第43回全農肉牛枝肉共励会
和牛 ハニューファーム(兵庫県)が最優秀賞

2024.04

 JA全農は2月2日、大阪市中央卸売市場南港市場で第43回全農肉牛枝肉共励会を開催した。13道県から和牛95頭、交雑牛27頭が出品され、和牛の部で兵庫県のハニューファーム(株)が出品した去勢牛が最優秀賞に輝いた。交雑牛は徳島県の(株)ファームありがとうの去勢牛が最優秀賞を獲得した。

今共励会で最高値を出したハニューファームの枝肉

和牛の部・最優秀賞 歩留良い枝肉そろう 肉の光沢、脂肪の質抜群

 和牛は去勢83頭、雌12頭が出品され、すべてA等級だった。去勢は歩留基準値75以上が70.5%を占め、平均が77.3と全国平均(75.4)を1.9ポイント上回った。ロース芯面積は100cm2超が全体の17.9%に上り、「特筆すべき結果」と評価された。

 審査委員長の日本食肉格付協会の小林淳二専務は、「近年は購買者が歩留基準値を重視している」とした上で、生産者やJA関係者に対し「歩留基準値は去勢で70台後半を目標に」と呼びかけた。

 最優秀賞の枝肉の血統は父「耕富士」、母の父「美国桜」、母の祖父「勝忠平」。ロース芯面積112cm2、バラの厚さ9.7cmと充実し、歩留基準値は80.5と極めて高かった。審査では「体形が厚く、前・中・後躯のバランスが良く、脂肪交雑は申し分なく、特に肉の光沢、脂肪の質が抜群」と満票での選出となった。

交雑牛の部・最優秀賞 全般で脂肪交雑に優れる 和牛に匹敵する肉質

 交雑種は去勢14頭、雌13頭が出品された。全体として、去勢、雌ともに枝肉重量とロース芯面積が全国平均を上回る好成績で、脂肪交雑の度合いを示すBMSNo.は去勢が平均5.7、雌が6.8と、それぞれ全国平均を1.7ポイント、2.7ポイント上回る高水準だった。

 最優秀賞の枝肉の血統は、父が「福之姫」。ロース芯面積60cm2、バラ厚8.8cmと充実しており、肉質はBMSNo.11、BCSNo.3と、和牛に匹敵する細かな脂肪交雑で、「十分すぎるほどまんべんなく交雑し、特に肉の光沢、脂肪の質に優れていた」(日格協・小林専務理事)と高い評価を得た。

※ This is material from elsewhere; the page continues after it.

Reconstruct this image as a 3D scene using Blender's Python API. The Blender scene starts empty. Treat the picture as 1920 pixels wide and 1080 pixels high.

和牛の部・最優秀賞 兵庫県  ハニューファーム(株)小谷清隆取締役

 牛の食欲や寝姿などを毎日何度も見回り観察して健康体を維持することを心がけています。受賞牛は宮崎から導入した増体系の牛で、出荷時ははちきれんばかりの体形でした。枝肉はロース芯が大きく肉の照りも良く、思い描いた以上に良く仕上がりました。肥育頭数は300頭で、素牛は宮崎、鹿児島と地元の但馬牛を導入しています。神戸牛としての出荷は全体の1割程度で、ふだんは地元市場に出荷していますが、また大阪に出荷したいと思います。

交雑種の部・最優秀賞 徳島県 (株)ファームありがとう村部烈雄代表

 出荷前の体形を見て歩留まりが良さそうだと感じていましたが、まさか最優秀賞をいただけると思っていなかったのでとても驚いています。父の代からですが、10年ほど前から餌に飼料用米を使い始めました。なんとかノウハウができてきて、枝肉成績に反映できるようになってきたと感じています。近年は輸入飼料の高騰が続いているので、飼養コストを低減するためできるかぎり自給飼料や地元産の餌を活用して良い牛を育てていきたいです。